Senator Vandenberg helped shape the Truman Administration's proposal into something his fellow Republicans could support. Vandenberg came to Washington as an isolationist, but over the years he had become his party's leading internationalist and advocate for a bipartisan foreign policy. He helped to tighten the proposal, reducing the amount of the aid request, insisting that, after four years of aid, the participating European countries should be back on their feet. Vandenberg also helped to write the act's preamble calling for more inter-European cooperation than the State Department proposed and thus ultimately leading to the European Common Market. Lastly, he made the administration set up a separate agency, later called the Economic Cooperation Agency, headed by a non-State Department official, Studebaker Corporation CEO Paul Hoffman, to oversee the vast recovery program.

Vandenberg helped defend the administration's request. In a famous exchange, Senator Taft proposed reducing the first year request from $4 billion to $3 billion. Senator Vandenberg responded, "when a man is drowning 20 feet away, it's a mistake to throw him a 15-foot rope." Taft's motion to cut the first twelve-month authorization lost 56 to 31, and the final Senate vote would be 69 to 17 in favor of the plan. There were other issues, including discussions how to establish the values, in terms of aid dollars, of commodities provided and sold.

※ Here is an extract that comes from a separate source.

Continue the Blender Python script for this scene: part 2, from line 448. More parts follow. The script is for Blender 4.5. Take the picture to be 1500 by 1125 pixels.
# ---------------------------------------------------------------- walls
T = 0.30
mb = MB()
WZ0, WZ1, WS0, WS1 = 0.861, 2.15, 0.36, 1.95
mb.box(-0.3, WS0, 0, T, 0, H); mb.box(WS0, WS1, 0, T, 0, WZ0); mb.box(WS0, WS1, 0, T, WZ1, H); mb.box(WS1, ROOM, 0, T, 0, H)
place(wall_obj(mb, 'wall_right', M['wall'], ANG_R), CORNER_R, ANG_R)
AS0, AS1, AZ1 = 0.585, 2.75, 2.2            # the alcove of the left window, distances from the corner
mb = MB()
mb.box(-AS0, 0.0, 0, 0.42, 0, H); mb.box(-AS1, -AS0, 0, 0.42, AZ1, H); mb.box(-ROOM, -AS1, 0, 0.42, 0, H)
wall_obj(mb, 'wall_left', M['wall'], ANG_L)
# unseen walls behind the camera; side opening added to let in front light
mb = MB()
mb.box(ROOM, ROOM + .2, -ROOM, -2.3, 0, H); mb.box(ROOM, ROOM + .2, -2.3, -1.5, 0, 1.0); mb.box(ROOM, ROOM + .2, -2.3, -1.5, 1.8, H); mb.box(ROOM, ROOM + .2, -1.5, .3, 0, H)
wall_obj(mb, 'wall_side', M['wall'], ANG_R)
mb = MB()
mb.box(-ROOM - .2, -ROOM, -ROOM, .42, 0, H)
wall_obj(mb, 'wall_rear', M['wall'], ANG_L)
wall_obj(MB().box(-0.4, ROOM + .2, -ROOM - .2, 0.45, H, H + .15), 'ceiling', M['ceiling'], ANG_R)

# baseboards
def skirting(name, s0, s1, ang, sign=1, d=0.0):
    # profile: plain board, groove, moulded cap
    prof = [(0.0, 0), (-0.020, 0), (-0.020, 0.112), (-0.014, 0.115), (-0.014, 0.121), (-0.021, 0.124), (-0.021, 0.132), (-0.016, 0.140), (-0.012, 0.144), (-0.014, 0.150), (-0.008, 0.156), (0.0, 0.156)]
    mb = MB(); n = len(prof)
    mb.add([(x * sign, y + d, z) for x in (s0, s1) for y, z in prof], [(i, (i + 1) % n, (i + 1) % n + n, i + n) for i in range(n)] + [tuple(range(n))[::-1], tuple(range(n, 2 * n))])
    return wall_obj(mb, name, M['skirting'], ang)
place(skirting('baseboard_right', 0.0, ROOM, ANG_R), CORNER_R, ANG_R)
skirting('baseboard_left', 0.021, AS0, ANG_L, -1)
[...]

Other members of Congress supported the administration's proposal given the gravity of the situation. Representative Everett Dirksen posed three options for Congress: to withdraw from Europe, to give minimal aid, or, "the choice we must make ... Do it—do it now—and do it right." A committee led by Representative Christian Herter returned from a trip to Europe and, as a consequence of what they found, most members returned as committed supporters of the Marshall Plan.